** BEGIN **

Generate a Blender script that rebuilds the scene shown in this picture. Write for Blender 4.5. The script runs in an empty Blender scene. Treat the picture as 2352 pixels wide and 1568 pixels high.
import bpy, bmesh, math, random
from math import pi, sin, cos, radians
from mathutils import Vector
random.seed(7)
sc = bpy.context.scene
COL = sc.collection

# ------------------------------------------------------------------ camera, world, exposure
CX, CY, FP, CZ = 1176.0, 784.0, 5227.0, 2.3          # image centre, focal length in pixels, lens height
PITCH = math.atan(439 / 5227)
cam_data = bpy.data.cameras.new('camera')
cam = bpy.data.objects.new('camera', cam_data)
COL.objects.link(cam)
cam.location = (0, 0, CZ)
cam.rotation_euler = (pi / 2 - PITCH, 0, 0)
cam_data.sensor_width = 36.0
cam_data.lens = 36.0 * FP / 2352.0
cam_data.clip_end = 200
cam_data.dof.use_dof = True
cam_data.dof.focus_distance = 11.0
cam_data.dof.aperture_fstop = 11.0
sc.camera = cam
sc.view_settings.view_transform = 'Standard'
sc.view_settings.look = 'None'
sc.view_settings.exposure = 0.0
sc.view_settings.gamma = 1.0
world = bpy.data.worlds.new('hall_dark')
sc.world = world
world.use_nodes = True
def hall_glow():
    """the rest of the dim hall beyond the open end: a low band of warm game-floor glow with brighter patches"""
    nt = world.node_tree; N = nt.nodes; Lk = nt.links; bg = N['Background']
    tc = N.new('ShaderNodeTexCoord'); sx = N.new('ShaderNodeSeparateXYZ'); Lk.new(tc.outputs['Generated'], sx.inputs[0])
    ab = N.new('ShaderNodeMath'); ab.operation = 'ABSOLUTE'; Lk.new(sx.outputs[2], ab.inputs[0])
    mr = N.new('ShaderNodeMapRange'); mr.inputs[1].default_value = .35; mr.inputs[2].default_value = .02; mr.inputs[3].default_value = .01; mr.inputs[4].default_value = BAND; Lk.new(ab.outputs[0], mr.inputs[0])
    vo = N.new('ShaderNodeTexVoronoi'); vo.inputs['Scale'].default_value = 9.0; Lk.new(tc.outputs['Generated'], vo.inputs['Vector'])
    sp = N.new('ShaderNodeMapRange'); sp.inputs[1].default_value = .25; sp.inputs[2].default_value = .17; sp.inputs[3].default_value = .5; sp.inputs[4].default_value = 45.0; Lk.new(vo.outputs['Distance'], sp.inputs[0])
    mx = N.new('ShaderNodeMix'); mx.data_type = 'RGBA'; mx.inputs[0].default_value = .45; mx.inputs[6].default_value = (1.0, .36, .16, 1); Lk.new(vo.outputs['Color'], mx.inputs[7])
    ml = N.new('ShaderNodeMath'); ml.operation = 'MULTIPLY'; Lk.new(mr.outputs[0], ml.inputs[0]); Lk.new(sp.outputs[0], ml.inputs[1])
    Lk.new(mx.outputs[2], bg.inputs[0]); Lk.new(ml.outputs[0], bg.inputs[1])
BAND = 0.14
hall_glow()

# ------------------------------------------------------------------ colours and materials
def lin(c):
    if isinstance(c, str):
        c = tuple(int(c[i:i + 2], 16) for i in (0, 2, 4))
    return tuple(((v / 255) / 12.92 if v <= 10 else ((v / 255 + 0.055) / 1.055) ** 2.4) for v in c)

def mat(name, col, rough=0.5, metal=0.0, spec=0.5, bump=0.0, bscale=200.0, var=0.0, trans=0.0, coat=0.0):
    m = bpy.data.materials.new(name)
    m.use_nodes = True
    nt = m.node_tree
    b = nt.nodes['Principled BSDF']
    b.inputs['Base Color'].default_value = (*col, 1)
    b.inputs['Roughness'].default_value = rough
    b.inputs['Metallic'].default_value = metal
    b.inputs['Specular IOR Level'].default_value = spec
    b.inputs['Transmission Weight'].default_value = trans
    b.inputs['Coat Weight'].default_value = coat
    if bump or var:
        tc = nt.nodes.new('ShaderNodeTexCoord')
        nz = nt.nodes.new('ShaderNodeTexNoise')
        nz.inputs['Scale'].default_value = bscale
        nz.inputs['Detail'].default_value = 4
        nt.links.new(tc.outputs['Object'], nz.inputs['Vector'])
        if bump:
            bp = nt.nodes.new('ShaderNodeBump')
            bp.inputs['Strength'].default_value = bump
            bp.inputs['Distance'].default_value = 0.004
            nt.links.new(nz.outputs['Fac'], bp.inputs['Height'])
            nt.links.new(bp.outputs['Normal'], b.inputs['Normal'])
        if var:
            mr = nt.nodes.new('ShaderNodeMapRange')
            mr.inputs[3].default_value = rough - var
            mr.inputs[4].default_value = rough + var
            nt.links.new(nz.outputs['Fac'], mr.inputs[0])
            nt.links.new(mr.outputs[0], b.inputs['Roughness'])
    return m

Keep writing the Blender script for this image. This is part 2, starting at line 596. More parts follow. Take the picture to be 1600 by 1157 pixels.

** END **

* **Work to be completed**: Among the entries, how many lines contain the string "this"? Give the number without anything else.

* **Solution to the exercise**: 2